What is expected: Compute the number of lines that include the string "from", then output that number and nothing else.

....

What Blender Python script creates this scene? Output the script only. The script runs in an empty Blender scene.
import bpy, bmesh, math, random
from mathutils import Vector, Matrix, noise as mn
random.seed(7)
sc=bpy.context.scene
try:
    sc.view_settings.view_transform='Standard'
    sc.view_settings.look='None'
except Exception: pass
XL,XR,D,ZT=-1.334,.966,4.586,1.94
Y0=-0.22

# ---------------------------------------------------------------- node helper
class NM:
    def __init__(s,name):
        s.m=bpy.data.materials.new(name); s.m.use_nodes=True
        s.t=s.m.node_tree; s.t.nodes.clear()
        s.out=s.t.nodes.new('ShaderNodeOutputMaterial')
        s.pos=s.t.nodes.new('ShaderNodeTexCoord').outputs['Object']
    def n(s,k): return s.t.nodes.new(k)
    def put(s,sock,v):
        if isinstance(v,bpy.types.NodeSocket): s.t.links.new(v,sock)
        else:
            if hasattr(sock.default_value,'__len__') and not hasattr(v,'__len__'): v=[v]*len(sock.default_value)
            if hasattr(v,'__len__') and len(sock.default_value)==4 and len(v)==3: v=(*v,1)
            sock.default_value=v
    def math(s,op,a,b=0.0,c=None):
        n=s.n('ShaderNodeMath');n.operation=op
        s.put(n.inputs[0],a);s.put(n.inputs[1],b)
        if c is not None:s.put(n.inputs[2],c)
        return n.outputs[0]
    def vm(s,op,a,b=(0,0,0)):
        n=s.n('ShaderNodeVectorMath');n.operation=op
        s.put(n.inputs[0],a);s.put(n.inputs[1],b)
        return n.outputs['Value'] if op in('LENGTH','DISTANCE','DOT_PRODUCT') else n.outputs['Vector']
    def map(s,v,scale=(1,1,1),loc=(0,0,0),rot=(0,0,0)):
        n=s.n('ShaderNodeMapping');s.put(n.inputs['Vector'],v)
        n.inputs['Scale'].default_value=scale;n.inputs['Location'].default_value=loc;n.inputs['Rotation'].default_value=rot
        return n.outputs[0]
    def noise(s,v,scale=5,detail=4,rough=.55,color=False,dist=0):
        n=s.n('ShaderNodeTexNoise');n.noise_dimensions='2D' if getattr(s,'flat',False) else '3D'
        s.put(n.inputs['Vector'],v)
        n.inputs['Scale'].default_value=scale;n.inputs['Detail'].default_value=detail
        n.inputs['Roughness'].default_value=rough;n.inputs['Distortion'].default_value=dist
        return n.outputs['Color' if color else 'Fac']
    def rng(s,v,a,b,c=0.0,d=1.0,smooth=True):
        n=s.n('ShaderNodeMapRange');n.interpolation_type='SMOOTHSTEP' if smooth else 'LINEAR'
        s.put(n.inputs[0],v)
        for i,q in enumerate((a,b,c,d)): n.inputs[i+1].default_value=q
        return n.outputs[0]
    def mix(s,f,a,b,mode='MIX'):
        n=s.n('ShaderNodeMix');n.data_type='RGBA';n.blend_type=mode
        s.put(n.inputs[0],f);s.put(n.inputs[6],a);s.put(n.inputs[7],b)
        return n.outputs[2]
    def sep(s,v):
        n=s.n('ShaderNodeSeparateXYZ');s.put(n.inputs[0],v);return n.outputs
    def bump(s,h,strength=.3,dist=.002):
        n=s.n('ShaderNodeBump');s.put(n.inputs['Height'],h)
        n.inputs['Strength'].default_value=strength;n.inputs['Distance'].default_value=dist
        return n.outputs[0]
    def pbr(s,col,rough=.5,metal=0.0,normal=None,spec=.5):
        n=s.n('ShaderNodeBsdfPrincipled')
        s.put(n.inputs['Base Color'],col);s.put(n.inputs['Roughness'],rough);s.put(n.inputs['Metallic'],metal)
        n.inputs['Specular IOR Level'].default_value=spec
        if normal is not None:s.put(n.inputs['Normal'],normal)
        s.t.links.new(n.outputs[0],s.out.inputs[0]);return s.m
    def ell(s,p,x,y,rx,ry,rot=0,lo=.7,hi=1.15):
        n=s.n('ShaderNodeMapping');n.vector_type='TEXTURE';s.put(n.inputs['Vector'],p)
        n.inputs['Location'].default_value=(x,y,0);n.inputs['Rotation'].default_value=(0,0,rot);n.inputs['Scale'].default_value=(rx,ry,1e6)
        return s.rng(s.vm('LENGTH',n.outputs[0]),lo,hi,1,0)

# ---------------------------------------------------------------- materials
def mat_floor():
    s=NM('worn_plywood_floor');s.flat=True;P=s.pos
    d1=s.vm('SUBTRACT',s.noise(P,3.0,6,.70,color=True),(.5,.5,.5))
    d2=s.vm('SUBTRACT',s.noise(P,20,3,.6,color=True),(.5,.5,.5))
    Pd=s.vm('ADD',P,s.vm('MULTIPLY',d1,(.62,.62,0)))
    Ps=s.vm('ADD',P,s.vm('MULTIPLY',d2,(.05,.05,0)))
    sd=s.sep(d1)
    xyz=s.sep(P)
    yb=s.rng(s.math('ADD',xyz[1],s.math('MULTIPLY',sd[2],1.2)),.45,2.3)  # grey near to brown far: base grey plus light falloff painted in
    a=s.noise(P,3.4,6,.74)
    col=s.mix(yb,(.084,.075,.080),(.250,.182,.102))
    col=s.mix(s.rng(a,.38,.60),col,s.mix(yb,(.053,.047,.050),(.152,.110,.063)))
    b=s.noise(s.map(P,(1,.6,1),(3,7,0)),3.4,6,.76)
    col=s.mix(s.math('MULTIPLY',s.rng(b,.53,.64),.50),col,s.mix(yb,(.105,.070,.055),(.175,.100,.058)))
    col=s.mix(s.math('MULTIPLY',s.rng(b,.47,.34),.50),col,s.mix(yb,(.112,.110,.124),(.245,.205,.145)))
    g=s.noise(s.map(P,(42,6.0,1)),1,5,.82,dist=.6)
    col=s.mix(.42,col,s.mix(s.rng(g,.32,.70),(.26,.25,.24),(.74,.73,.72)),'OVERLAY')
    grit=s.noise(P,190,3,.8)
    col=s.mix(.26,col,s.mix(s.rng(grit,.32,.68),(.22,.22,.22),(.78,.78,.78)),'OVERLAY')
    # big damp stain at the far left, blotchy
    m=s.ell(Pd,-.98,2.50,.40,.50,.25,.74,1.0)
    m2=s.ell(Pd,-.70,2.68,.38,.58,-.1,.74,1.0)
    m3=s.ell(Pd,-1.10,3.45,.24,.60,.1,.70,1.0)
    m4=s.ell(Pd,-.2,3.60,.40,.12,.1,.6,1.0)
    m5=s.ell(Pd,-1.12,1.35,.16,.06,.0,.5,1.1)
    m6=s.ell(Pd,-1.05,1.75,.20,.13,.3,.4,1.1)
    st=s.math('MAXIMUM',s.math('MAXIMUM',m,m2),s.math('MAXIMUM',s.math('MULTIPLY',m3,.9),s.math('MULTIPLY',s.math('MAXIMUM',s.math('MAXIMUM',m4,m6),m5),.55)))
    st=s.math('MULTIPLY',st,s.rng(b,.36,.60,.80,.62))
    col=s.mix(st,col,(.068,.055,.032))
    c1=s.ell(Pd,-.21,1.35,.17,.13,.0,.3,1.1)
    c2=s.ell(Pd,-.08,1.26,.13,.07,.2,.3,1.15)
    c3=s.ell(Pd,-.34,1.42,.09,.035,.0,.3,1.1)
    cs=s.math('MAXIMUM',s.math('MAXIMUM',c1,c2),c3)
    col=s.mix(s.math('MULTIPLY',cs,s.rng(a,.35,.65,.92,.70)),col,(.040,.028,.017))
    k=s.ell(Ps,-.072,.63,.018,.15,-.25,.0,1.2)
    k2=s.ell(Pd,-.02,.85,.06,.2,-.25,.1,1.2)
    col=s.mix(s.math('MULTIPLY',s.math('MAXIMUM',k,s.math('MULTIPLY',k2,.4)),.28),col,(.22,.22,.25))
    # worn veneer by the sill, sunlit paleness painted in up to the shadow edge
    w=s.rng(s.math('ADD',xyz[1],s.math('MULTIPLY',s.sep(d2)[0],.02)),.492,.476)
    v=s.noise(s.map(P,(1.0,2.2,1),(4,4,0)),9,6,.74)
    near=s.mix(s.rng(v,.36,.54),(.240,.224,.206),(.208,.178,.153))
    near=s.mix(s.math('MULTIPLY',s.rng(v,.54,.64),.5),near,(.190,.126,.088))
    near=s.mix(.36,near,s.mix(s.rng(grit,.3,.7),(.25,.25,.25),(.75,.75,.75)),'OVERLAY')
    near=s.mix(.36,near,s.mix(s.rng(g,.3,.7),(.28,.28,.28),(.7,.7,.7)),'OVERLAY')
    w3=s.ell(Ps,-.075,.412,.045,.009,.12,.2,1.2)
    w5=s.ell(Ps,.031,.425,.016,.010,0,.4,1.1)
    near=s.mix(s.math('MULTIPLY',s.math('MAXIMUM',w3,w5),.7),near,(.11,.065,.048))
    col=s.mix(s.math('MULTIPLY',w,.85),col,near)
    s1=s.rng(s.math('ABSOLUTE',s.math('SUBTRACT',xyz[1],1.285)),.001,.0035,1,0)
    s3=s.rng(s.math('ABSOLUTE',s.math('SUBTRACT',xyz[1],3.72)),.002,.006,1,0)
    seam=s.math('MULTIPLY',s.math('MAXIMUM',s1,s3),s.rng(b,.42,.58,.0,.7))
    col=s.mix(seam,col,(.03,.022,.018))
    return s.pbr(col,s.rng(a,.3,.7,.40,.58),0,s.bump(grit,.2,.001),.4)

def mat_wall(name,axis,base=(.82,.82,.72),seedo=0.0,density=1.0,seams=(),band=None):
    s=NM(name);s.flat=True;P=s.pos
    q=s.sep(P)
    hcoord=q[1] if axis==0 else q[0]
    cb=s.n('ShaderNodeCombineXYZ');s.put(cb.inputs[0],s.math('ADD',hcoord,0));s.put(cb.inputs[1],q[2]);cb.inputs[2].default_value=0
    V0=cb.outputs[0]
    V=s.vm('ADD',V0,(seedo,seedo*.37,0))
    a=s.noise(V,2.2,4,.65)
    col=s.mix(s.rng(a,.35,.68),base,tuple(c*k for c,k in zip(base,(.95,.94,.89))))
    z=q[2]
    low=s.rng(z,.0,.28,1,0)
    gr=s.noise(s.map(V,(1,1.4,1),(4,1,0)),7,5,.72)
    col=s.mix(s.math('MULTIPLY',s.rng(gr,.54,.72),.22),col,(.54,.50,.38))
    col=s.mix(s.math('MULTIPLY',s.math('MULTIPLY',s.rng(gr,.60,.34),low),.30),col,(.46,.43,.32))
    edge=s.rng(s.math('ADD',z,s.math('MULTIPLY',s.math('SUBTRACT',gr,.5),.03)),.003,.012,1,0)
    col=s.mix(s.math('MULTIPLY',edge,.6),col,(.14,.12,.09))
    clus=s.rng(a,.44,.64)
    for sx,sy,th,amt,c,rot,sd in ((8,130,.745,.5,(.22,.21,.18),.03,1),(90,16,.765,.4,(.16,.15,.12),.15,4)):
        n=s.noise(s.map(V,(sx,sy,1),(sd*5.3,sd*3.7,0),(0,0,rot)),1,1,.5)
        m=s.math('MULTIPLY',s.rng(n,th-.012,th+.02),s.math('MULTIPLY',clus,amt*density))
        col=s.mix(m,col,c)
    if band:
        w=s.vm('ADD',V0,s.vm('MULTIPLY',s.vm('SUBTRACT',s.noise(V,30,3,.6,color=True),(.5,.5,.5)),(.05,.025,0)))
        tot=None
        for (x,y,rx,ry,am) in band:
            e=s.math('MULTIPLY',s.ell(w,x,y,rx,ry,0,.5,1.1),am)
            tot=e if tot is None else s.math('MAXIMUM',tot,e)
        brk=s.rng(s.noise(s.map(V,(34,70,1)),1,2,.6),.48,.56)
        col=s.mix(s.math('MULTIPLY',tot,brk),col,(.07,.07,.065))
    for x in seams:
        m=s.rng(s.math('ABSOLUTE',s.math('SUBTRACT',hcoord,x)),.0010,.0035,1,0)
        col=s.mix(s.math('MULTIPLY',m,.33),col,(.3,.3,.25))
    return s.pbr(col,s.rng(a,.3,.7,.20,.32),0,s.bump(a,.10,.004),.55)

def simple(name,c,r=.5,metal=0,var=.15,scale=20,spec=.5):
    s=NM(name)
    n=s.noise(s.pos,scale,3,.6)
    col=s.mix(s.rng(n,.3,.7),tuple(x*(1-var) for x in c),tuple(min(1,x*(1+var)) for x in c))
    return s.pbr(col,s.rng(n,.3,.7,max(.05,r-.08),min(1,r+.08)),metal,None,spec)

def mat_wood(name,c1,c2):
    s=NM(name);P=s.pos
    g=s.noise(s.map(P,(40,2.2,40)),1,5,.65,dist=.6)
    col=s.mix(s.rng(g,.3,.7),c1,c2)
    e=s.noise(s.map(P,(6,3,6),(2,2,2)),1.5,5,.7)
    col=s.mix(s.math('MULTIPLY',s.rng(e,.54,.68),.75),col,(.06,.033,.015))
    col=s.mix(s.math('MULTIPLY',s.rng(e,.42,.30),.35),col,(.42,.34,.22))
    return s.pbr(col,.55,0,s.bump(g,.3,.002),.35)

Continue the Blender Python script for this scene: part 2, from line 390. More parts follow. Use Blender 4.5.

....

Answer to this exercise: 2